[Scene script records]
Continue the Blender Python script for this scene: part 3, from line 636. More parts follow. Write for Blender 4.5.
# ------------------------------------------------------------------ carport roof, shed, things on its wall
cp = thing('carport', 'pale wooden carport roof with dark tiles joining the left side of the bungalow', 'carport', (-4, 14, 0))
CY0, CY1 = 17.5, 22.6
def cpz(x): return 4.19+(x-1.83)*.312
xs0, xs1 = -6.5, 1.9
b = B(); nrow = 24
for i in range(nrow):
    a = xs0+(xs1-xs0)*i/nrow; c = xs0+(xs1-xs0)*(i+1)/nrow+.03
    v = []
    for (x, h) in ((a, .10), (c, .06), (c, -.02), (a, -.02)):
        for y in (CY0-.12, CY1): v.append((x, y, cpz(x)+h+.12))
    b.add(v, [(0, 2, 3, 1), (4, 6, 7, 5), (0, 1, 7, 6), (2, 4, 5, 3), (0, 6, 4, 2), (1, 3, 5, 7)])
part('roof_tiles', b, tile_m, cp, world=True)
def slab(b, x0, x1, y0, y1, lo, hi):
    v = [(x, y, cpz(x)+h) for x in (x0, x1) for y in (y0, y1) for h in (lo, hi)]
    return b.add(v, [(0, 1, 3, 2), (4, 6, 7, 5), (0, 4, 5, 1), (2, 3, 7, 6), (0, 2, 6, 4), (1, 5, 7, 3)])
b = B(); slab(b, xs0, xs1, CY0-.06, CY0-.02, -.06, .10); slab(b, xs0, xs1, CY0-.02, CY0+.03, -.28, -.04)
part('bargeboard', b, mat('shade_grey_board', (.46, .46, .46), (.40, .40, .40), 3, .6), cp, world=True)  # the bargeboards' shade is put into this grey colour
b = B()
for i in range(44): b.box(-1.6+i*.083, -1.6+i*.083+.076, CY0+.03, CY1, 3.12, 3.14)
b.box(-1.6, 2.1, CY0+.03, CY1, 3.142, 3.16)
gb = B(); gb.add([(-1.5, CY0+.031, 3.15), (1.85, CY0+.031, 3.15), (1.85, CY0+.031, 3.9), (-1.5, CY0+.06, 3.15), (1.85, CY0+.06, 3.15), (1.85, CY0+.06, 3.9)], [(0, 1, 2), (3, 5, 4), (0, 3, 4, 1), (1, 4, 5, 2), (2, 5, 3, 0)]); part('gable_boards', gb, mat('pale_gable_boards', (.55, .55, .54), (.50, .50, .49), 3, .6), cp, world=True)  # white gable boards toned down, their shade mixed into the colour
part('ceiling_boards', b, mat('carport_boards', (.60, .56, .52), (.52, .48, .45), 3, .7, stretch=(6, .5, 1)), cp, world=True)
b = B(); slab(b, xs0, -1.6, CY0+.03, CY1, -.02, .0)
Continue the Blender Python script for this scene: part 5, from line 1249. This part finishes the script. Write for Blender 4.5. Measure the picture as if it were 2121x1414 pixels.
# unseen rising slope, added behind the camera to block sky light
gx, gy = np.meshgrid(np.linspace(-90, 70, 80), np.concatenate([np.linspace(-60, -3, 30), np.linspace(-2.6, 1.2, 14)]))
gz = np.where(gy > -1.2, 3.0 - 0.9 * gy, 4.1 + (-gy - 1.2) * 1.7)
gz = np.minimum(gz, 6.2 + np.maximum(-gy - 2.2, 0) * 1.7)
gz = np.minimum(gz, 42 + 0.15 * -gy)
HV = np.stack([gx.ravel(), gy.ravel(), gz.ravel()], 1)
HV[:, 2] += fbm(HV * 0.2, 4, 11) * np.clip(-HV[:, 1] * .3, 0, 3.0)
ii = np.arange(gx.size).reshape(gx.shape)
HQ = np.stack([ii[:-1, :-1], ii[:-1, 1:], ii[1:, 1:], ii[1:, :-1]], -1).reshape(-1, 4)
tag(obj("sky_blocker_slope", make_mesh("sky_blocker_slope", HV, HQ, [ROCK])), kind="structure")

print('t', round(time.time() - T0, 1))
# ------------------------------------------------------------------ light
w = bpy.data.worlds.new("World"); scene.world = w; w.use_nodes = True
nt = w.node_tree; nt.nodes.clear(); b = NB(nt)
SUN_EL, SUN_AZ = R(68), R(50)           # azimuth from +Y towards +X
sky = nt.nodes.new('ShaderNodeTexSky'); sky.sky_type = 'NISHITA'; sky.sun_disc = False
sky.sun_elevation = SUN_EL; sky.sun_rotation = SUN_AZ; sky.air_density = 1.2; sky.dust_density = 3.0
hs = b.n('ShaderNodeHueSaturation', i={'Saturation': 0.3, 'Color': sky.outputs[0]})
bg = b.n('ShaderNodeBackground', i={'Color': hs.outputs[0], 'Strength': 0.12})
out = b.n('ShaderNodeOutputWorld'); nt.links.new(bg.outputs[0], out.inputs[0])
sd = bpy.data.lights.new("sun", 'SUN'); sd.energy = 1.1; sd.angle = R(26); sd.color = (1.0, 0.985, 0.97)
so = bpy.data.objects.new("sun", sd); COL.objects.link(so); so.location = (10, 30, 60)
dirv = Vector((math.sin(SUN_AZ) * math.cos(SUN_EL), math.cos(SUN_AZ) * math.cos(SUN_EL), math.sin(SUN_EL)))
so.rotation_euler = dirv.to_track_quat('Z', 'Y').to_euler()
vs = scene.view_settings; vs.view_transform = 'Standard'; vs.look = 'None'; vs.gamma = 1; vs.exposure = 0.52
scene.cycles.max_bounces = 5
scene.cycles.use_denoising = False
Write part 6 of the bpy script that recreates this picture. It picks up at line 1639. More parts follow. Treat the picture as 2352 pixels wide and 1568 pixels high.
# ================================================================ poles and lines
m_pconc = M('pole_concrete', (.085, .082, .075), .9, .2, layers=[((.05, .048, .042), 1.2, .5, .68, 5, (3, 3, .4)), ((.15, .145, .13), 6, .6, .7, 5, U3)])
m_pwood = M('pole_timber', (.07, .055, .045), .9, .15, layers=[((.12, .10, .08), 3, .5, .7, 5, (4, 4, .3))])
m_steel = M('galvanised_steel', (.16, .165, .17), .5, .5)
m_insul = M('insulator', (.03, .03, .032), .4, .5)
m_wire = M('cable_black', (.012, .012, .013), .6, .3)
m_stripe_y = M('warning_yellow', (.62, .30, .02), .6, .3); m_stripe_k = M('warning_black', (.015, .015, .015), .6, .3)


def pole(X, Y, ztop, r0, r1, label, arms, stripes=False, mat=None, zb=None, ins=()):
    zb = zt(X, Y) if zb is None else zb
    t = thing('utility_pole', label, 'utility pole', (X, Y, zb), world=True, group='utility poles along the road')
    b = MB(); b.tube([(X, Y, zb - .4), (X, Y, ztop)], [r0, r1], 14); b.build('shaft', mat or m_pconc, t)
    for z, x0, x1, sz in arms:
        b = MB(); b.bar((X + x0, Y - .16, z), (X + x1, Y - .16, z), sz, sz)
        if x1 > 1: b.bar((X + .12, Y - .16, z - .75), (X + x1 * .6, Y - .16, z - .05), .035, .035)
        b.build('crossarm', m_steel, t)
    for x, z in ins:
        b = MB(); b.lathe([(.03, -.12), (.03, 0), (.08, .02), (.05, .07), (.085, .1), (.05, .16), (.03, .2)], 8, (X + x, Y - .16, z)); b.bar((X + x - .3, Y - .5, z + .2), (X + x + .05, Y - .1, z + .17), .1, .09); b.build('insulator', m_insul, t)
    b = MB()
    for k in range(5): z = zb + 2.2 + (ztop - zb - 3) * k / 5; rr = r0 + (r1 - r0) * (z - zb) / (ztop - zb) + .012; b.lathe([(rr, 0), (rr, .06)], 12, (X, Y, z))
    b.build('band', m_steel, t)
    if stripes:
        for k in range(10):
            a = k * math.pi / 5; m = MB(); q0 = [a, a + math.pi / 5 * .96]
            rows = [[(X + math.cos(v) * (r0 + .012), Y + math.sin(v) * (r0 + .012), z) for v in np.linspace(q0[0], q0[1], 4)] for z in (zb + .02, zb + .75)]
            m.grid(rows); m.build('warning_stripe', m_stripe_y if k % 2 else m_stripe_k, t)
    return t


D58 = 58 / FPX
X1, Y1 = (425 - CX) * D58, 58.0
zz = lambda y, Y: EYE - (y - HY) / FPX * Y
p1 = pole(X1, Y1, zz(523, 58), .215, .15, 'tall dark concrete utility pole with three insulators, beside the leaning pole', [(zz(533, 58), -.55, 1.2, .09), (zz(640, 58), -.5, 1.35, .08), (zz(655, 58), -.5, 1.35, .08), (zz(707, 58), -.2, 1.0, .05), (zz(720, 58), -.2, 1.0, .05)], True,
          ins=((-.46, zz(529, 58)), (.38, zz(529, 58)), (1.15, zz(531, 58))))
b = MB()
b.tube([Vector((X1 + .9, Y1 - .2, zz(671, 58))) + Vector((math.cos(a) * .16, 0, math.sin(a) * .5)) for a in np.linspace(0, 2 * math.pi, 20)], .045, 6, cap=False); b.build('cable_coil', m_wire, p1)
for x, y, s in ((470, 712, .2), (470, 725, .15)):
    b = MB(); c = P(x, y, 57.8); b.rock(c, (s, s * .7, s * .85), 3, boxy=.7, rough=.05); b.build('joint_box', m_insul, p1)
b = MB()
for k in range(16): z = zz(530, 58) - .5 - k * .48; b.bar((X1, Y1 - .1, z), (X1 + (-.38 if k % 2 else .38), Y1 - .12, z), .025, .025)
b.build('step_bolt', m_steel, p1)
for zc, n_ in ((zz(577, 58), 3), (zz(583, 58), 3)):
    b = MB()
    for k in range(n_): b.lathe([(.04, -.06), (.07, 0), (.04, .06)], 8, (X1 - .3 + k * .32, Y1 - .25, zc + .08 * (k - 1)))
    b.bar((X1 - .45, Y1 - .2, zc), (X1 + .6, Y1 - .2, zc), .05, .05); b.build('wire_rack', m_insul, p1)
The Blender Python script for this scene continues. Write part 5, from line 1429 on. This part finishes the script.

## [EXERCISE DETAILS]
Only the lines from the one bearing "Write part 6" through the one bearing "m_stripe_y = M('warning_yellow', (.62, .30, .02), .6, .3);" should be repeated, exactly as given.

## [WRITTEN REPLY]
Write part 6 of the bpy script that recreates this picture. It picks up at line 1639. More parts follow. Treat the picture as 2352 pixels wide and 1568 pixels high.
# ================================================================ poles and lines
m_pconc = M('pole_concrete', (.085, .082, .075), .9, .2, layers=[((.05, .048, .042), 1.2, .5, .68, 5, (3, 3, .4)), ((.15, .145, .13), 6, .6, .7, 5, U3)])
m_pwood = M('pole_timber', (.07, .055, .045), .9, .15, layers=[((.12, .10, .08), 3, .5, .7, 5, (4, 4, .3))])
m_steel = M('galvanised_steel', (.16, .165, .17), .5, .5)
m_insul = M('insulator', (.03, .03, .032), .4, .5)
m_wire = M('cable_black', (.012, .012, .013), .6, .3)
m_stripe_y = M('warning_yellow', (.62, .30, .02), .6, .3); m_stripe_k = M('warning_black', (.015, .015, .015), .6, .3)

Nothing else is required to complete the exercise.